My betters at Vox think I’m silly to be concerned about this, and, yes, silly is the word they use. Giorgia Meloni, the head of the centre-Right political party Fratelli d’Italia, wrote, “The level of cultural subjection by Renzi and the Left has surpassed the limits of decency.” Forcing the subject into the right-left framework confuses far more than it reveals. Max Fischer at Vox illuminates only the narrowness of his perspective. I have dealt with this subject before, usually defending art and culture against the puritanical Christians on the religious right in the United States. Yet again, my most deeply held values are being betrayed by the left and I’m confronted with the difficult truth that my politics do not exist along the right-left axis.
To be fair, I should note that Iran did not request the covering of the statues and it has spoken out against the destruction of cultural artifacts in the Middle East. However, the incident did make me think about what is to especially pernicious about the destruction of culture. A few months ago, I came across a discussion of the difference between authoritarianism and totalitarianism. Authoritarians, it said, merely want obedience, while totalitarians want “obedience and conversion.”
Totalitarians… are the people who have a plan, who think they see the future more clearly than you or who are convinced they grasp reality in a way that you do not. They don’t serve themselves… they serve History, or The People, or The Idea, or some other ideological totem that justifies their actions.

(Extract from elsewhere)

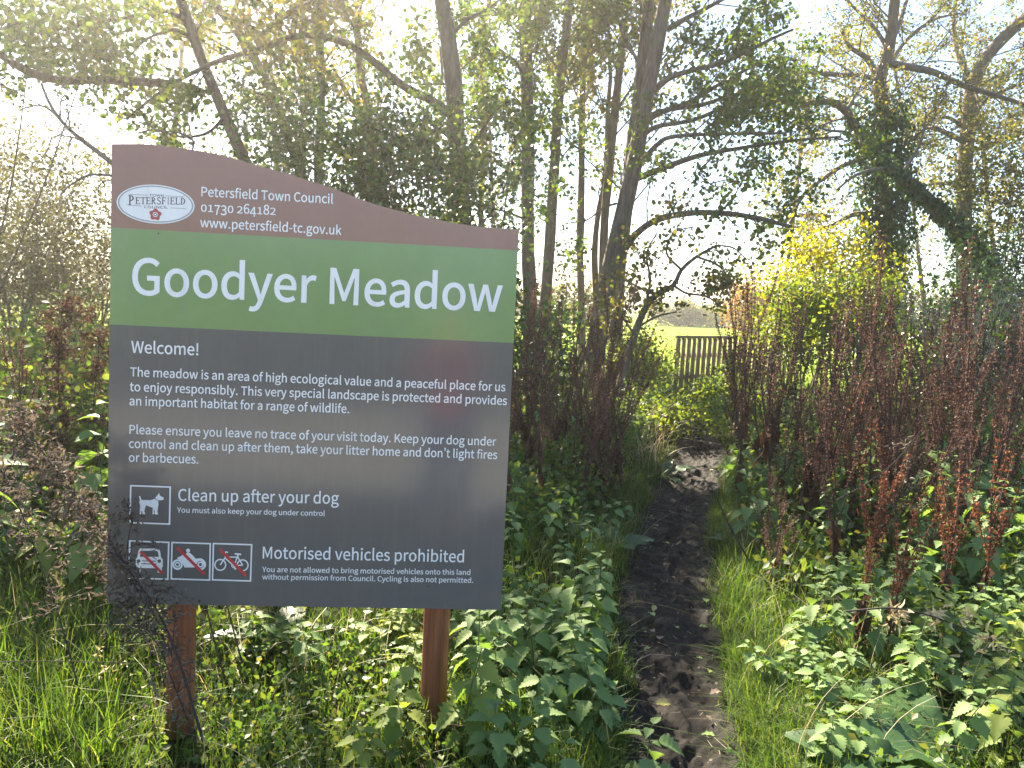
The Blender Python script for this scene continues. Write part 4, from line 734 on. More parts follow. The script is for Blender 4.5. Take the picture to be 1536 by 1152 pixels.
# two-stemmed alder right of the middle with long arching boughs
tree('alder_tree', 'tall twin-stemmed grey tree beside the path, long boughs arching to the right', 14,
     [D(px=[(893, 520), (905, 450), (918, 390), (930, 335), (948, 262), (965, 170), (982, 85), (996, 10)], w=(29, 19)),
      D(px=[(922, 520), (926, 440), (930, 380), (940, 300), (949, 210), (961, 120), (972, 20)], w=(22, 17), oY=.5)],
     [D(px=[(975, 142), (1003, 118), (1036, 106), (1090, 92), (1154, 60), (1190, 44)], w=(10, 3), dY=-1.2),
      D(px=[(968, 176), (1000, 165), (1054, 157), (1100, 142), (1154, 135), (1200, 118)], w=(8, 3), dY=1),
      D(px=[(962, 205), (985, 190), (1040, 180), (1090, 160), (1140, 148), (1185, 138)], w=(8, 3), dY=-.6),
      D(px=[(950, 258), (985, 218), (1010, 205), (1080, 201), (1180, 200)], w=(9, 3), dY=-1.5),
      D(px=[(946, 272), (1000, 250), (1050, 233), (1100, 224), (1180, 212), (1262, 205)], w=(10, 3), dY=-1.0),
      D(px=[(1000, 45), (1025, 30), (1060, 12), (1100, -8), (1150, -20)], w=(9, 3), dY=-.5),
      D(px=[(962, 190), (985, 172), (1040, 150), (1090, 120), (1150, 92), (1200, 90)], w=(9, 3), dY=.8),
      D(px=[(929, 392), (945, 362), (970, 338), (1000, 325), (1045, 319), (1095, 321), (1140, 328), (1185, 340)], w=(12, 5), dY=-2.0, n=2.4),
      D(px=[(925, 305), (905, 312), (880, 330), (850, 335)], w=(4, 1.5), dY=.4),
      D(px=[(1085, 222), (1060, 245), (1050, 262), (1075, 280), (1100, 272)], w=(3, 1.2), dY=0, oY=-.7),
      D(px=[(975, 120), (950, 80), (930, 40), (925, 0)], w=(6, 3), dY=.5),
      D(px=[(985, 60), (965, 20), (955, -20)], w=(6, 3), dY=-.5)],
     'alder', seed=11, top=11.5, group=TREES, stem_shoots=1.6, shoot_from=.38, opt=D(nper=(3.6, 7.0), leaves=4.8))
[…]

They want obedience, of course. But even more, they want their rule, and their belief system, to be accepted and self-sustaining. And the only way to achieve that is to create a new society of people who share those beliefs, even if it means bludgeoning every last citizen into enlightenment. That’s what makes totalitarians different and more dangerous: they are “totalistic” in the sense that they demand a complete reorientation of the individual to the State and its ideological ends. Every person who harbors a secret objection, or even so much as a doubt, is a danger to the future of the whole project, and so the regime compels its subjects not only to obey but to believe.
This was written by a conservative in the U.S., which explains the emphasis of the state, but the same can be said of other organizations, including religion. Describing George Orwell’s novel 1984, he says:
If torturing the daylights out of people until they denounce even their loved ones is what it takes, so be it. That’s why the ending of the novel is so terrifying: after the two rebellious lovers of the story are broken and made to turn on each other, the wrecks left by the State are left to sit before the Leader’s face on a screen with only one emotion still alive in the husks of their bodies: they finally, truly love Big Brother.
In a box adjacent to an article on the destruction of Palmyra which appeared in the New York Times, it said, “…the Islamic State destroyed many archaeological sites, looting them for profit and damaging some for propaganda.” That is a naive view of the purpose of the destruction. The aim is to detach people from their history, from their ancestors, from their culture, even from their families, as we saw when an ISIS member murdered his mother, to detach individuals from the normal bonds of human existence.
Why cover nude art? I think the Italians were wrong to cover the statues.
How are you feeling? I sent you an email, but it got bounced back to me. I’ll try sending it again.
I am getting better.
I also thought that covering up statues in Rome was a ridiculous endeavor. Seriously, if the Iranian president can’t deal with a female nude, he should stay home. Has he not seen his wife nude? Has he not looked at porn? Seriously? Ridiculous hypocrisy!